>>>>>
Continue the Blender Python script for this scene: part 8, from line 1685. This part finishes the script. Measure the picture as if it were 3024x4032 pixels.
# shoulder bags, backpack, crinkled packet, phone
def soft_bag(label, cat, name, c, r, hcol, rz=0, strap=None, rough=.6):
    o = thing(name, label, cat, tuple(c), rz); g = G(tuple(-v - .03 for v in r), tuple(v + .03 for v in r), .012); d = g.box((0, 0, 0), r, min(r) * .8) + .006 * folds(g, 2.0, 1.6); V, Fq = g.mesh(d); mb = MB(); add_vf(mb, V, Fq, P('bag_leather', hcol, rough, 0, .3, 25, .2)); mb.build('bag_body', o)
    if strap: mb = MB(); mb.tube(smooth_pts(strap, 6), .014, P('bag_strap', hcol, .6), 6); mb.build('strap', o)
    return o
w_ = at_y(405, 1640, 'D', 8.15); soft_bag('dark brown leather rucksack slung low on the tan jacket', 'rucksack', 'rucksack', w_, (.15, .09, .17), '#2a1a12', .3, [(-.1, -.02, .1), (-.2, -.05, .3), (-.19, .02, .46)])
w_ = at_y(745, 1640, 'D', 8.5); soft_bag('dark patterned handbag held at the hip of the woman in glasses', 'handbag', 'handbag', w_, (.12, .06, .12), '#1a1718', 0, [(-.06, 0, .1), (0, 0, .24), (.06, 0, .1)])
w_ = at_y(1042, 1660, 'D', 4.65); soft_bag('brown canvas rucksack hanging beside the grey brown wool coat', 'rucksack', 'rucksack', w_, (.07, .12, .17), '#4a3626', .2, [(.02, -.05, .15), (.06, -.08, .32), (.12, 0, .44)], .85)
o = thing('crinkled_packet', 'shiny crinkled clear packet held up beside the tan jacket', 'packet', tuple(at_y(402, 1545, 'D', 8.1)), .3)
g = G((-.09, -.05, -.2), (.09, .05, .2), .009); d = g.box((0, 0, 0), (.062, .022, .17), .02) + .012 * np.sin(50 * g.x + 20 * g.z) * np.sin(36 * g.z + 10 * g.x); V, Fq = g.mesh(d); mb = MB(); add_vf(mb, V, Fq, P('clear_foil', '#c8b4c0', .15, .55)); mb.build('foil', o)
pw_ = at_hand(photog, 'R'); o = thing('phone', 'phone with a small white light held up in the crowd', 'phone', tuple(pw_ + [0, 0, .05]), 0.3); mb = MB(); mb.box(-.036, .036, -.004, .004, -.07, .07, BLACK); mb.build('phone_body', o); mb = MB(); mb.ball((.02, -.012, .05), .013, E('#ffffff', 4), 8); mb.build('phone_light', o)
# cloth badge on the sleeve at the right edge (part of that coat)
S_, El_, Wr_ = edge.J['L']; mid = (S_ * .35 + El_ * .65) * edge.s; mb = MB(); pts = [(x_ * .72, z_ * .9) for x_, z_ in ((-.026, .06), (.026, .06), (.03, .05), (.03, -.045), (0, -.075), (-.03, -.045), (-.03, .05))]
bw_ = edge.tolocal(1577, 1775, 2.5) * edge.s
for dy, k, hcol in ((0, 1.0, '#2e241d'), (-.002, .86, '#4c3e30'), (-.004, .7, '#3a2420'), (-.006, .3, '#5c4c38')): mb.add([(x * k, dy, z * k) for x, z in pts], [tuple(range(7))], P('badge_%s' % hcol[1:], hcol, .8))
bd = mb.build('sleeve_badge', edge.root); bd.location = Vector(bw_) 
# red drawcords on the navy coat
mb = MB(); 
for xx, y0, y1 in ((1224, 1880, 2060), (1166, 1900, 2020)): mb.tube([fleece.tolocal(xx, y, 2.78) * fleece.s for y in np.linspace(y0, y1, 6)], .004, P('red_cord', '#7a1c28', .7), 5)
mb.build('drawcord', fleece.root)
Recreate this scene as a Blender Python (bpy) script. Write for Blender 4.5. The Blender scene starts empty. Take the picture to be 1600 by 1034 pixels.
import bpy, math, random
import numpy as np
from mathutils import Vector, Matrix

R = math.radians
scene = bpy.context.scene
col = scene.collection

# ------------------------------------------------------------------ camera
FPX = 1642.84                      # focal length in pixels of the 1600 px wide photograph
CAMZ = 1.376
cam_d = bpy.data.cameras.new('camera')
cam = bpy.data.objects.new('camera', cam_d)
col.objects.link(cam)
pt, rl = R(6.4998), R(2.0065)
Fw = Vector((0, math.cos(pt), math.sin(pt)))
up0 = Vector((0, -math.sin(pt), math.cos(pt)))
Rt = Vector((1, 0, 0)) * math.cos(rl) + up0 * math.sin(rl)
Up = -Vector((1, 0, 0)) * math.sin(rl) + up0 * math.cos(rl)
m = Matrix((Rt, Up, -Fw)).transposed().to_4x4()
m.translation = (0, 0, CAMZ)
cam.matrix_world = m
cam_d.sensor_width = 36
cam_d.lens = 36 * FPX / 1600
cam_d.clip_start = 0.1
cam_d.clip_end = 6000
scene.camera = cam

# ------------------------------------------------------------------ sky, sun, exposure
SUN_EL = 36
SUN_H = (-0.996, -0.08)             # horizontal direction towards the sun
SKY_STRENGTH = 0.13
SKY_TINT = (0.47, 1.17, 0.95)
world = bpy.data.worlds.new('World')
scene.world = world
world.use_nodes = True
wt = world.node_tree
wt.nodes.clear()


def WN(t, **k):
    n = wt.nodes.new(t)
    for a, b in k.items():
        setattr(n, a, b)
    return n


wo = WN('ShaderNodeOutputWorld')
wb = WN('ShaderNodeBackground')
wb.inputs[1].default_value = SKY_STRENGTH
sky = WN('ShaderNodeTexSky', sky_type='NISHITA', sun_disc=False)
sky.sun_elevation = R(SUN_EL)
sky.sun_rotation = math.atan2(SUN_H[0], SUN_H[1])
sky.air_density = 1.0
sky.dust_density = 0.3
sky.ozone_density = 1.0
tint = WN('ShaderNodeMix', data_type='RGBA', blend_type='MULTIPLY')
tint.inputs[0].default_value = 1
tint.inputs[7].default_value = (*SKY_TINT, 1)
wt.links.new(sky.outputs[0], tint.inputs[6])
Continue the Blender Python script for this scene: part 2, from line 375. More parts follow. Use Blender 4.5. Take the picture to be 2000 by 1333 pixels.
<<<<<
THE EXERCISE: Extract every entry in the listing word for word.

ANSWER TO THIS EXERCISE:
Continue the Blender Python script for this scene: part 8, from line 1685. This part finishes the script. Measure the picture as if it were 3024x4032 pixels.
# shoulder bags, backpack, crinkled packet, phone
def soft_bag(label, cat, name, c, r, hcol, rz=0, strap=None, rough=.6):
    o = thing(name, label, cat, tuple(c), rz); g = G(tuple(-v - .03 for v in r), tuple(v + .03 for v in r), .012); d = g.box((0, 0, 0), r, min(r) * .8) + .006 * folds(g, 2.0, 1.6); V, Fq = g.mesh(d); mb = MB(); add_vf(mb, V, Fq, P('bag_leather', hcol, rough, 0, .3, 25, .2)); mb.build('bag_body', o)
    if strap: mb = MB(); mb.tube(smooth_pts(strap, 6), .014, P('bag_strap', hcol, .6), 6); mb.build('strap', o)
    return o
w_ = at_y(405, 1640, 'D', 8.15); soft_bag('dark brown leather rucksack slung low on the tan jacket', 'rucksack', 'rucksack', w_, (.15, .09, .17), '#2a1a12', .3, [(-.1, -.02, .1), (-.2, -.05, .3), (-.19, .02, .46)])
w_ = at_y(745, 1640, 'D', 8.5); soft_bag('dark patterned handbag held at the hip of the woman in glasses', 'handbag', 'handbag', w_, (.12, .06, .12), '#1a1718', 0, [(-.06, 0, .1), (0, 0, .24), (.06, 0, .1)])
w_ = at_y(1042, 1660, 'D', 4.65); soft_bag('brown canvas rucksack hanging beside the grey brown wool coat', 'rucksack', 'rucksack', w_, (.07, .12, .17), '#4a3626', .2, [(.02, -.05, .15), (.06, -.08, .32), (.12, 0, .44)], .85)
o = thing('crinkled_packet', 'shiny crinkled clear packet held up beside the tan jacket', 'packet', tuple(at_y(402, 1545, 'D', 8.1)), .3)
g = G((-.09, -.05, -.2), (.09, .05, .2), .009); d = g.box((0, 0, 0), (.062, .022, .17), .02) + .012 * np.sin(50 * g.x + 20 * g.z) * np.sin(36 * g.z + 10 * g.x); V, Fq = g.mesh(d); mb = MB(); add_vf(mb, V, Fq, P('clear_foil', '#c8b4c0', .15, .55)); mb.build('foil', o)
pw_ = at_hand(photog, 'R'); o = thing('phone', 'phone with a small white light held up in the crowd', 'phone', tuple(pw_ + [0, 0, .05]), 0.3); mb = MB(); mb.box(-.036, .036, -.004, .004, -.07, .07, BLACK); mb.build('phone_body', o); mb = MB(); mb.ball((.02, -.012, .05), .013, E('#ffffff', 4), 8); mb.build('phone_light', o)
# cloth badge on the sleeve at the right edge (part of that coat)
S_, El_, Wr_ = edge.J['L']; mid = (S_ * .35 + El_ * .65) * edge.s; mb = MB(); pts = [(x_ * .72, z_ * .9) for x_, z_ in ((-.026, .06), (.026, .06), (.03, .05), (.03, -.045), (0, -.075), (-.03, -.045), (-.03, .05))]
bw_ = edge.tolocal(1577, 1775, 2.5) * edge.s
for dy, k, hcol in ((0, 1.0, '#2e241d'), (-.002, .86, '#4c3e30'), (-.004, .7, '#3a2420'), (-.006, .3, '#5c4c38')): mb.add([(x * k, dy, z * k) for x, z in pts], [tuple(range(7))], P('badge_%s' % hcol[1:], hcol, .8))
bd = mb.build('sleeve_badge', edge.root); bd.location = Vector(bw_) 
# red drawcords on the navy coat
mb = MB(); 
for xx, y0, y1 in ((1224, 1880, 2060), (1166, 1900, 2020)): mb.tube([fleece.tolocal(xx, y, 2.78) * fleece.s for y in np.linspace(y0, y1, 6)], .004, P('red_cord', '#7a1c28', .7), 5)
mb.build('drawcord', fleece.root)
Recreate this scene as a Blender Python (bpy) script. Write for Blender 4.5. The Blender scene starts empty. Take the picture to be 1600 by 1034 pixels.
import bpy, math, random
import numpy as np
from mathutils import Vector, Matrix

R = math.radians
scene = bpy.context.scene
col = scene.collection

# ------------------------------------------------------------------ camera
FPX = 1642.84                      # focal length in pixels of the 1600 px wide photograph
CAMZ = 1.376
cam_d = bpy.data.cameras.new('camera')
cam = bpy.data.objects.new('camera', cam_d)
col.objects.link(cam)
pt, rl = R(6.4998), R(2.0065)
Fw = Vector((0, math.cos(pt), math.sin(pt)))
up0 = Vector((0, -math.sin(pt), math.cos(pt)))
Rt = Vector((1, 0, 0)) * math.cos(rl) + up0 * math.sin(rl)
Up = -Vector((1, 0, 0)) * math.sin(rl) + up0 * math.cos(rl)
m = Matrix((Rt, Up, -Fw)).transposed().to_4x4()
m.translation = (0, 0, CAMZ)
cam.matrix_world = m
cam_d.sensor_width = 36
cam_d.lens = 36 * FPX / 1600
cam_d.clip_start = 0.1
cam_d.clip_end = 6000
scene.camera = cam

# ------------------------------------------------------------------ sky, sun, exposure
SUN_EL = 36
SUN_H = (-0.996, -0.08)             # horizontal direction towards the sun
SKY_STRENGTH = 0.13
SKY_TINT = (0.47, 1.17, 0.95)
world = bpy.data.worlds.new('World')
scene.world = world
world.use_nodes = True
wt = world.node_tree
wt.nodes.clear()


def WN(t, **k):
    n = wt.nodes.new(t)
    for a, b in k.items():
        setattr(n, a, b)
    return n


wo = WN('ShaderNodeOutputWorld')
wb = WN('ShaderNodeBackground')
wb.inputs[1].default_value = SKY_STRENGTH
sky = WN('ShaderNodeTexSky', sky_type='NISHITA', sun_disc=False)
sky.sun_elevation = R(SUN_EL)
sky.sun_rotation = math.atan2(SUN_H[0], SUN_H[1])
sky.air_density = 1.0
sky.dust_density = 0.3
sky.ozone_density = 1.0
tint = WN('ShaderNodeMix', data_type='RGBA', blend_type='MULTIPLY')
tint.inputs[0].default_value = 1
tint.inputs[7].default_value = (*SKY_TINT, 1)
wt.links.new(sky.outputs[0], tint.inputs[6])
Continue the Blender Python script for this scene: part 2, from line 375. More parts follow. Use Blender 4.5. Take the picture to be 2000 by 1333 pixels.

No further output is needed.